Entries with scene source code

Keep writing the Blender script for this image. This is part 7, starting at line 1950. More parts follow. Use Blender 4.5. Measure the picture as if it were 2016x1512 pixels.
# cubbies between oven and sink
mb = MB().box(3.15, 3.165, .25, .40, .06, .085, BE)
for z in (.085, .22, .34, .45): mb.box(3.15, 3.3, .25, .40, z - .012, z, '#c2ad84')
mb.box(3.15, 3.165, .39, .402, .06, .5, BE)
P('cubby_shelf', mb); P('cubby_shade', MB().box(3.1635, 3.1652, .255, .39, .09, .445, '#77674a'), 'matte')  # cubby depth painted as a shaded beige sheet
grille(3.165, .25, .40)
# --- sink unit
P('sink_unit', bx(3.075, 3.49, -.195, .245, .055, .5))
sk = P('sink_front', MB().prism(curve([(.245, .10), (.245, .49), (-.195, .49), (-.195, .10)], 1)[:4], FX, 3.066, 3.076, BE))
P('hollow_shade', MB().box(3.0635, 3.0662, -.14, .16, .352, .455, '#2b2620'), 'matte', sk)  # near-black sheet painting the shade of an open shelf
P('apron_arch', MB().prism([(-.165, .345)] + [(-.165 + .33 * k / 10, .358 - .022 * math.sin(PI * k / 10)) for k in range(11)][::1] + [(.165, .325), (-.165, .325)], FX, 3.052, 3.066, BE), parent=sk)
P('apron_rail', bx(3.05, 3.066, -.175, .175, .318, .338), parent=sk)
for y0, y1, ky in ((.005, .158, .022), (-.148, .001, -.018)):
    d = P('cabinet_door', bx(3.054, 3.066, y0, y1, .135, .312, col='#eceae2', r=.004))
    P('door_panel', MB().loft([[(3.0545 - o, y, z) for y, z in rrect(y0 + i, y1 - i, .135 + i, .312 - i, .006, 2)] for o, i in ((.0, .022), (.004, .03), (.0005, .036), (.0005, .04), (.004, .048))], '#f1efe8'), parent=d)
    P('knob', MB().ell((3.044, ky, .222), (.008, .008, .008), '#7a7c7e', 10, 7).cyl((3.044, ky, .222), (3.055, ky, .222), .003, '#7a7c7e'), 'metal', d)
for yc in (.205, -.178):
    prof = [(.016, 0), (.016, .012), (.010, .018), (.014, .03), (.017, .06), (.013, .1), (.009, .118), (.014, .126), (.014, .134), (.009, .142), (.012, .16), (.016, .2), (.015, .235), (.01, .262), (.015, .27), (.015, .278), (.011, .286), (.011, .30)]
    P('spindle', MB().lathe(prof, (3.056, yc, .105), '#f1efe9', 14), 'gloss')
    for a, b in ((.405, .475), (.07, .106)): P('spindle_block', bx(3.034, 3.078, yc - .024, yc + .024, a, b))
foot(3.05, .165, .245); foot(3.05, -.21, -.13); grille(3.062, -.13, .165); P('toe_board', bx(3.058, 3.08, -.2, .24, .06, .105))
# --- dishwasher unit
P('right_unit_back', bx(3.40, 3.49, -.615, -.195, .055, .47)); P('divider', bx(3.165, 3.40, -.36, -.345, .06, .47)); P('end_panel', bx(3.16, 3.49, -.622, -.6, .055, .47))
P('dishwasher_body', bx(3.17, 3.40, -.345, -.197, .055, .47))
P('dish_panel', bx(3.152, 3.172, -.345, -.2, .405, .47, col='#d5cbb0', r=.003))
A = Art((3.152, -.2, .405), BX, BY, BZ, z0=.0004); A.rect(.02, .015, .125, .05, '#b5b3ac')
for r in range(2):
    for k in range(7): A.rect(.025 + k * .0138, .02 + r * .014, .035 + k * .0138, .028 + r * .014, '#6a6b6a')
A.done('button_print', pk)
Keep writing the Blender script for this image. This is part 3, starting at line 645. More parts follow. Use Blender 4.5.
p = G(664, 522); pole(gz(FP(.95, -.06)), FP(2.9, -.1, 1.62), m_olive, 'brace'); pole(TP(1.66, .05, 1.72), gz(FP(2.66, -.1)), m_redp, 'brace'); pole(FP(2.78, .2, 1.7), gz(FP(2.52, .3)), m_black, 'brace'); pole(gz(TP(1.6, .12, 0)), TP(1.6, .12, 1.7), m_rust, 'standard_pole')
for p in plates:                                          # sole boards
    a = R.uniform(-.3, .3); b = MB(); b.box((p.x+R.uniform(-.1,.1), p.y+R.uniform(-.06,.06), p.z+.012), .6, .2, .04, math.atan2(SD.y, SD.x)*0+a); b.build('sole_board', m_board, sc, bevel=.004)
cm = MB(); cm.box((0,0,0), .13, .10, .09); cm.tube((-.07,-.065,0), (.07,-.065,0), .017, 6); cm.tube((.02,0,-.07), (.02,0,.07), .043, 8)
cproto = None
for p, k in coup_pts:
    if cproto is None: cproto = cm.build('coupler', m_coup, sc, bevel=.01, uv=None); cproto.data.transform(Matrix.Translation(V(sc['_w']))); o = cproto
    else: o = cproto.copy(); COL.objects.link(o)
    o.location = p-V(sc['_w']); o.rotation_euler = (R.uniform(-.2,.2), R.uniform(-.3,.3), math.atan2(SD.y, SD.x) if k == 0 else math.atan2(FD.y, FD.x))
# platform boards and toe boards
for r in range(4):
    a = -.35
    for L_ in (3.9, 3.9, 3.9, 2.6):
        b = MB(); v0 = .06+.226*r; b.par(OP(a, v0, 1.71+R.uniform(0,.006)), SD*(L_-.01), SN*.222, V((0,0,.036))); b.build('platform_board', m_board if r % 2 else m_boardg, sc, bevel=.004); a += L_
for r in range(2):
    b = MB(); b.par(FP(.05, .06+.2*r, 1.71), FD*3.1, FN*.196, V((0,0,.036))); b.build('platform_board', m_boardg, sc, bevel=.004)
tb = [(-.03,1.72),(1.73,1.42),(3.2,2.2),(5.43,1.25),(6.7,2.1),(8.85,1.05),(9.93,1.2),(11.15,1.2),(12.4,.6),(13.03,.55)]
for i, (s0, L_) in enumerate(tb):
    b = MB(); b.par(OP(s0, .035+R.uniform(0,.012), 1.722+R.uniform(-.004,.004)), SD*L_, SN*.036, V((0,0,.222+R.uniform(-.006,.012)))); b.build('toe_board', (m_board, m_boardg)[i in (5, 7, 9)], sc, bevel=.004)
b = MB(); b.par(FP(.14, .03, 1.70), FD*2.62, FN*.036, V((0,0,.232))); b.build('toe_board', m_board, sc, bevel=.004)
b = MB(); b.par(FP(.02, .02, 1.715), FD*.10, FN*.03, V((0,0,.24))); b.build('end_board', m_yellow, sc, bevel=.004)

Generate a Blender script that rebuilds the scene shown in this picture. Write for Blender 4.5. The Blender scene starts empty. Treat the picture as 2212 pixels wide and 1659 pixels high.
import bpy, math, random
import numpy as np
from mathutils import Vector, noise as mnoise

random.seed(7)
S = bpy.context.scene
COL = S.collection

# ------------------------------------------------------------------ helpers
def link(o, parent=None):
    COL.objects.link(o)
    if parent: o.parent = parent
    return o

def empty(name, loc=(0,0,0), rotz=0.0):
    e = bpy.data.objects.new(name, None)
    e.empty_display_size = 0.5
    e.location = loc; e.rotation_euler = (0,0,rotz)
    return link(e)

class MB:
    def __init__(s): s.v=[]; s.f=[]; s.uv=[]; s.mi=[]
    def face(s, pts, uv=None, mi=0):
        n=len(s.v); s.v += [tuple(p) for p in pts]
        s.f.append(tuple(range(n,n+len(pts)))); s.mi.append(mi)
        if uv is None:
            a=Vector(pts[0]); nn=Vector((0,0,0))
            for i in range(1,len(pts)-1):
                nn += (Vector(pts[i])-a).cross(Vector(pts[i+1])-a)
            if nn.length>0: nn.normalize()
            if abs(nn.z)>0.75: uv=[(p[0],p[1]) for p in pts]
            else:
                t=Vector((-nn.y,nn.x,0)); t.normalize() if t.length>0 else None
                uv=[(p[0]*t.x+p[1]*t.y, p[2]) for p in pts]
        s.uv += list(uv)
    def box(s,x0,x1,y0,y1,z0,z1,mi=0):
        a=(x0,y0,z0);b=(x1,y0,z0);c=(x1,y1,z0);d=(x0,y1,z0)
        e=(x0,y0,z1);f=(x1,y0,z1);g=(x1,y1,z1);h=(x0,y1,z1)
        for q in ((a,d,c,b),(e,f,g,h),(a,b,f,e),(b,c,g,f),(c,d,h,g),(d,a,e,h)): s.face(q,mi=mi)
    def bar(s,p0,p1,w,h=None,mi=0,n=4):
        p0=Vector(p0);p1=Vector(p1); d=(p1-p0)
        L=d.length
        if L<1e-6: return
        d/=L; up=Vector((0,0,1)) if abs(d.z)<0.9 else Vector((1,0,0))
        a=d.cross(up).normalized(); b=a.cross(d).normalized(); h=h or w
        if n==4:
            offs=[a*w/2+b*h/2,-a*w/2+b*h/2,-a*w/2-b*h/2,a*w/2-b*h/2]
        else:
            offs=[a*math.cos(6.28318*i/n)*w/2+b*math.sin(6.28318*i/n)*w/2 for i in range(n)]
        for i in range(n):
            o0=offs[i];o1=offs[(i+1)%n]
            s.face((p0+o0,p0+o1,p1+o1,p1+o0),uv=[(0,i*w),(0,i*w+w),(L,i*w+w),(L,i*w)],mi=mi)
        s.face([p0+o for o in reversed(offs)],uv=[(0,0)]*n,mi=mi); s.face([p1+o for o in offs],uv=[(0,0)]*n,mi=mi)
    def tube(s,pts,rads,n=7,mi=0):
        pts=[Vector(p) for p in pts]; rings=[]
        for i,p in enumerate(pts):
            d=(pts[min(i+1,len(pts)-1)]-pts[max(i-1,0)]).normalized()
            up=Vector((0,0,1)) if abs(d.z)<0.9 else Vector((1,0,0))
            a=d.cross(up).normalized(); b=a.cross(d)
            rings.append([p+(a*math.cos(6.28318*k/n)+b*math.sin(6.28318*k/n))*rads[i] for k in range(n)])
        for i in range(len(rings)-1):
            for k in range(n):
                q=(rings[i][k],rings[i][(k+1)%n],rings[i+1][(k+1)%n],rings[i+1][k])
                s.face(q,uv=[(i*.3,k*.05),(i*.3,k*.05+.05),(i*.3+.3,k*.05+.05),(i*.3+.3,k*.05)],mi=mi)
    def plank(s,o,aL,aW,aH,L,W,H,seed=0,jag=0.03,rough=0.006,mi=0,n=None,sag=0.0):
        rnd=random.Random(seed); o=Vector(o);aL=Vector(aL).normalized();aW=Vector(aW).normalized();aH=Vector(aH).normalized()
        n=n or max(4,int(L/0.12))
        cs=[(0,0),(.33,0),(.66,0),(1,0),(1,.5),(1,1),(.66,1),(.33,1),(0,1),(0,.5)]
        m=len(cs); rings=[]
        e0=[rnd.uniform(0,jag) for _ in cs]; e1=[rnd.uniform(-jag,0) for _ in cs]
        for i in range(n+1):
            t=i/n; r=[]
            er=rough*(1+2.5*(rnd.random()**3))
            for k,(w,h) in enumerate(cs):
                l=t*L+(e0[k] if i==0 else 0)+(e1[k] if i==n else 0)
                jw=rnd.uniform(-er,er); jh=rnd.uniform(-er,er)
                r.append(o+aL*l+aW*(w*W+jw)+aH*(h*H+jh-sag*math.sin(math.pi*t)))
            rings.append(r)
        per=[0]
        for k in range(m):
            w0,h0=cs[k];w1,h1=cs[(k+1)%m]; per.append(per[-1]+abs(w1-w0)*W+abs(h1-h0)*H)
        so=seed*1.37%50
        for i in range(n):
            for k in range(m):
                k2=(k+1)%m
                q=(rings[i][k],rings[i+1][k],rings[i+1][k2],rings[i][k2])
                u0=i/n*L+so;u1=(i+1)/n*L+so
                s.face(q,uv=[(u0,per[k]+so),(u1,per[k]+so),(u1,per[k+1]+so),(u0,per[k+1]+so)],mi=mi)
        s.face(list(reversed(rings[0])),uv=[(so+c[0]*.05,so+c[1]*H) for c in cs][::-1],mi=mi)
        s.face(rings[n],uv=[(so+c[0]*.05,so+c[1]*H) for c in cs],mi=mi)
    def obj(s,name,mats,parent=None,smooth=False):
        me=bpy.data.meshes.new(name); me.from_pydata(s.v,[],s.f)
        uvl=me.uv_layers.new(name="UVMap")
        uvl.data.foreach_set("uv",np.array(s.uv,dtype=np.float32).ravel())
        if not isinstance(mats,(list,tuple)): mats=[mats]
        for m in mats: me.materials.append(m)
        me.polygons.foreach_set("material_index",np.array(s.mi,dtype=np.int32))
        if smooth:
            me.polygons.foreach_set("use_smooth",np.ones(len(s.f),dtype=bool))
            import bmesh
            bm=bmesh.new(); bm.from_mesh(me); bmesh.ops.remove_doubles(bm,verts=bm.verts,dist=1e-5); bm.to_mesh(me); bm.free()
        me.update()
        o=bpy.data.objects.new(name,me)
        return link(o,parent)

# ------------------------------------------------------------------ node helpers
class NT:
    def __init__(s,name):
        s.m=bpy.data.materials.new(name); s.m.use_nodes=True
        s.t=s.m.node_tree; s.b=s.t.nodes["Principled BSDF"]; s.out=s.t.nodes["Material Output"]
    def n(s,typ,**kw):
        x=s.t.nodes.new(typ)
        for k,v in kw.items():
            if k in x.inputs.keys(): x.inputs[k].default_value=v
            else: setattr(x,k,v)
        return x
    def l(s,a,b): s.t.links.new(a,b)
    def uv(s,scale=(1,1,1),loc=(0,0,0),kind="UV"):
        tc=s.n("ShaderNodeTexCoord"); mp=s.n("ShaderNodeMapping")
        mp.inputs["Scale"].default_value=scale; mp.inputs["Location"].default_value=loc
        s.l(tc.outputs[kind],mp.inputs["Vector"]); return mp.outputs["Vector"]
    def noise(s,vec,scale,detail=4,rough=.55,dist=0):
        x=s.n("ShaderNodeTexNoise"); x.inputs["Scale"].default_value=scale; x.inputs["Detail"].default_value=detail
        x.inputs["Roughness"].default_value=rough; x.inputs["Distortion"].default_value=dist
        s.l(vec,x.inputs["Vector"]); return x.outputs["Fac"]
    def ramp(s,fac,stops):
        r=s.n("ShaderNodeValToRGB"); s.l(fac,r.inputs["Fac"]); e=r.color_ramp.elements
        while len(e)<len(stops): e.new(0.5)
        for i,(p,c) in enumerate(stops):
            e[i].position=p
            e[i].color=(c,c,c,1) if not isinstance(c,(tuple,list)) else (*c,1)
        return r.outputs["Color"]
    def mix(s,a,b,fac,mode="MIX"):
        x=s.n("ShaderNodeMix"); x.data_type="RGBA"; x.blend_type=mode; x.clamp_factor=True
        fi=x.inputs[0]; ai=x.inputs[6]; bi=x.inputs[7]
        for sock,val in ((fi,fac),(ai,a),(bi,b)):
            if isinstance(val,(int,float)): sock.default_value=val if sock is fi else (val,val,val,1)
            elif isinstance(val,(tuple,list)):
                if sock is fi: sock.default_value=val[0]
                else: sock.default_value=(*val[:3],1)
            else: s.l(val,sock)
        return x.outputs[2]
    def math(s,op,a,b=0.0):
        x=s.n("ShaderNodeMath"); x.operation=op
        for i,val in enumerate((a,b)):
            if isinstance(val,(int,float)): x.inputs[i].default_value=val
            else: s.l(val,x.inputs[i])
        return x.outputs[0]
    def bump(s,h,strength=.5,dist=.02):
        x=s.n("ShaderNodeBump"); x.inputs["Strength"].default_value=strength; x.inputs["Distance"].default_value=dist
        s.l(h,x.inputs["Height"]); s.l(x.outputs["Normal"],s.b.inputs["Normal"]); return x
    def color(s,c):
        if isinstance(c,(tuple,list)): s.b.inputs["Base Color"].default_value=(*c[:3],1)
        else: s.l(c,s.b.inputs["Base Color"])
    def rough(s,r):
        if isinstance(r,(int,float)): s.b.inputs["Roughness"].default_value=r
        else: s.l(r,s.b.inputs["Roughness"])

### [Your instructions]
Copy the lines from the start of the data verbatim, stopping after the line containing "3.066, 3.076, BE))".

### [Written solution]
Keep writing the Blender script for this image. This is part 7, starting at line 1950. More parts follow. Use Blender 4.5. Measure the picture as if it were 2016x1512 pixels.
# cubbies between oven and sink
mb = MB().box(3.15, 3.165, .25, .40, .06, .085, BE)
for z in (.085, .22, .34, .45): mb.box(3.15, 3.3, .25, .40, z - .012, z, '#c2ad84')
mb.box(3.15, 3.165, .39, .402, .06, .5, BE)
P('cubby_shelf', mb); P('cubby_shade', MB().box(3.1635, 3.1652, .255, .39, .09, .445, '#77674a'), 'matte')  # cubby depth painted as a shaded beige sheet
grille(3.165, .25, .40)
# --- sink unit
P('sink_unit', bx(3.075, 3.49, -.195, .245, .055, .5))
sk = P('sink_front', MB().prism(curve([(.245, .10), (.245, .49), (-.195, .49), (-.195, .10)], 1)[:4], FX, 3.066, 3.076, BE))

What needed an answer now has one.